The only major differential is with Gibson, who have a totally different style and thankfully supply their own truss rod adjustment tool with every guitar. It looks like Popeye’s pipe and we hope you haven’t thrown it away, because now you need it!


Once you’ve sussed all that, make ¼ turn adjustments in the appropriate direction. Looking down the guitar from the headstock, a right turn will tighten while a left will loosen (Righty-Tighty, Lefty-Loosey!), so make a quarter turn right if your neck is too bowed, and the opposite way if the neck needs relief. 

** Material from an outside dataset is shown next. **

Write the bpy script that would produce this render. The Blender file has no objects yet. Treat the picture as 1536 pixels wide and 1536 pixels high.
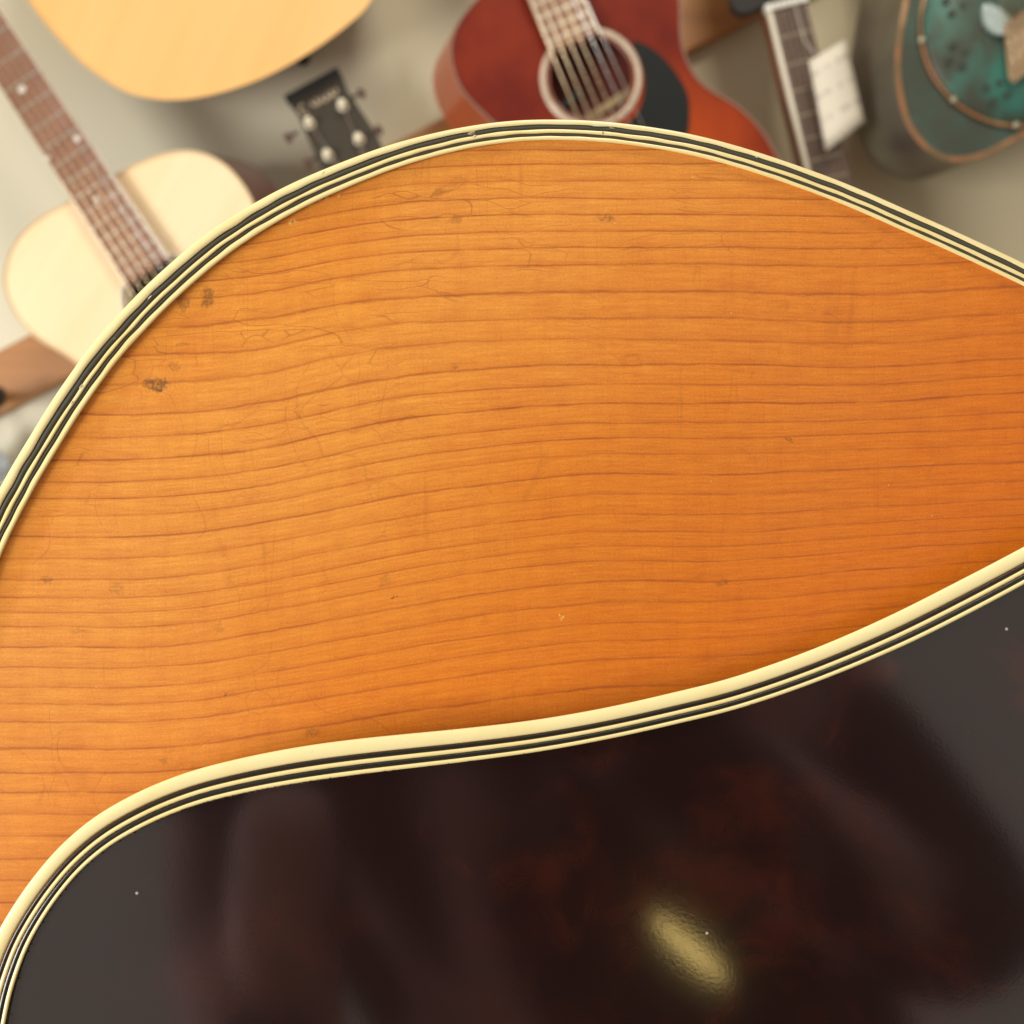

After every adjustment, retune your guitar and give it a few minutes for the wood to settle. We do say to exercise caution with the truss rod, but common sense will see you right. Don’t overdo it, but by the same measure, don’t be afraid to tackle it, either. Unless you lose the plot, you’re unlikely to go too far, but we’ll remind you: small steps, with retuning and checking at every point! You’re aiming for the neck to have a very slight bow and nothing more.



What is intonation and how do you check for it? 

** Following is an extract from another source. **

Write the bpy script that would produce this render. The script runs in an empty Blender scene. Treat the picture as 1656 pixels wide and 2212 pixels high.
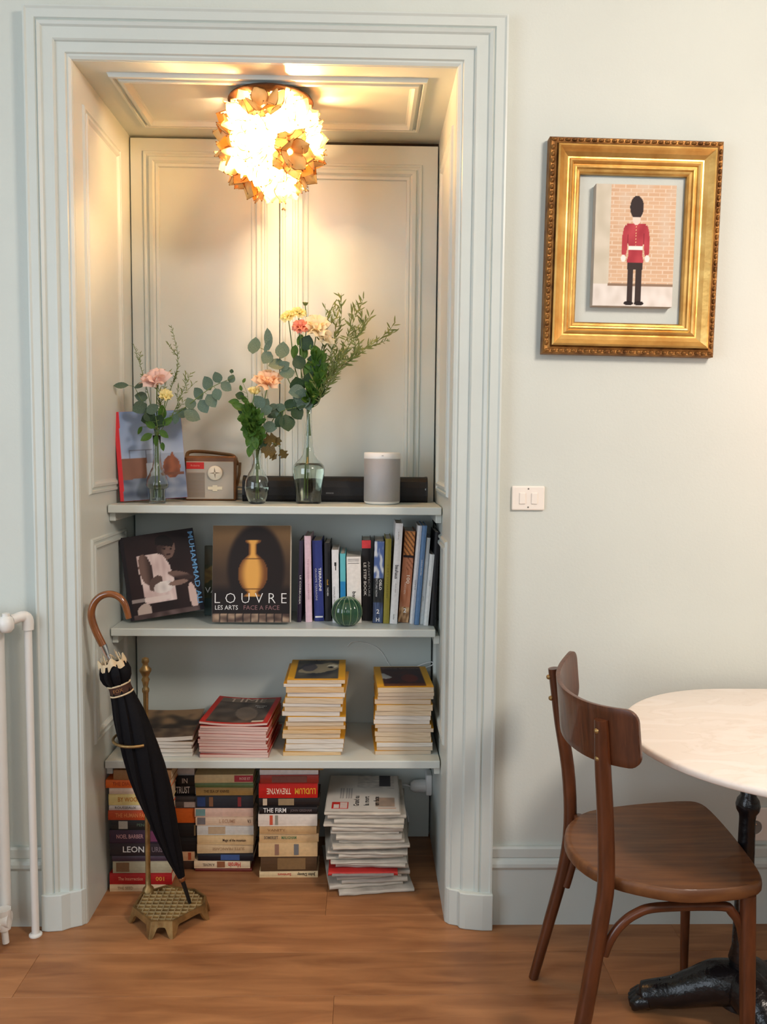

Okay, intonation is when the note you play is the pitch it’s supposed to be, rather than flat or sharp. If you play a ‘D’ note, say, at the fifth fret of the second heaviest string, you want that pitch to actually be ‘D’ and not a close but slightly ‘off’ version of that D. With us?

So how do you check this? And how do you sort it if it’s needing some attention?

Thankfully, these are easy tasks. Grab that tuner that you own, and play a 12th fret harmonic on each string of your guitar, one string at a time. What’s a 12th fret harmonic? It’s where you lightly touch the string over the 12th fret (the metal fret, not the wood where you put your finger to make the note) but don’t press down. Plucking the string will make a high-pitched note sound: this is a 12th fret harmonic, and it’s the same note as the open string, it just sounds exactly one octave higher.

So, play that 12th fret harmonic and watch your tuner. If the tuner reads the note as being in tune, then that string should intonate fine across the whole spectrum of frets. Happy days! Now do the same for each subsequent string. If all of them are ringing true to pitch, then your intonation is grand and you can move on from this step, happy in the knowledge that your guitar is sounding mega. If not, then you have an issue with intonation.

Relax! It’s an easy fix. Look at the bridge of your guitar, and inspect where the string sits. This part of the bridge is called the saddle, and it’s normally adjustable from the back with a star-headed screwdriver (if you have a stratocaster or telecaster-style guitar) or from the back of the bridge with a slot-head screwdriver if you have a Les Paul/SG-style ‘tune-o-matic’ bridge. The individual string saddles can be adjusted forwards (towards the pickups) and backwards (away from the pickups) to help compensate for intonation issues. So, if your 12th fret harmonic indicated a little sharp - that, is, higher than the centre - then you need to effectively shorten the string’s travel by adjusting the saddle forwards, towards the pickups. Just try a little, retune the string and sound the harmonic again until your tuner hits the centre mark.

If the harmonic sounded flat - that is, lower than centre pitch on the tuner’s display - then that saddle needs to go back a little bit until the harmonic sounds exactly in the middle of the tuner’s display, just as before.

Do this for all of your strings, and remember: a little adjustment goes a long way on the saddles! It’s easy and you’ll be done in a few minutes.


Saddle Height

You’ve checked/sorted your truss rod, and your made sure that the intonation is fine. If you feel that the strings could still come down a bit, then you can adjust the saddles in your bridge. You are now familiar with the saddles, since you’ve just dealt with them, so lets return to them and see how to finally sort out that ‘action’ so that the strings are easy to play and fret.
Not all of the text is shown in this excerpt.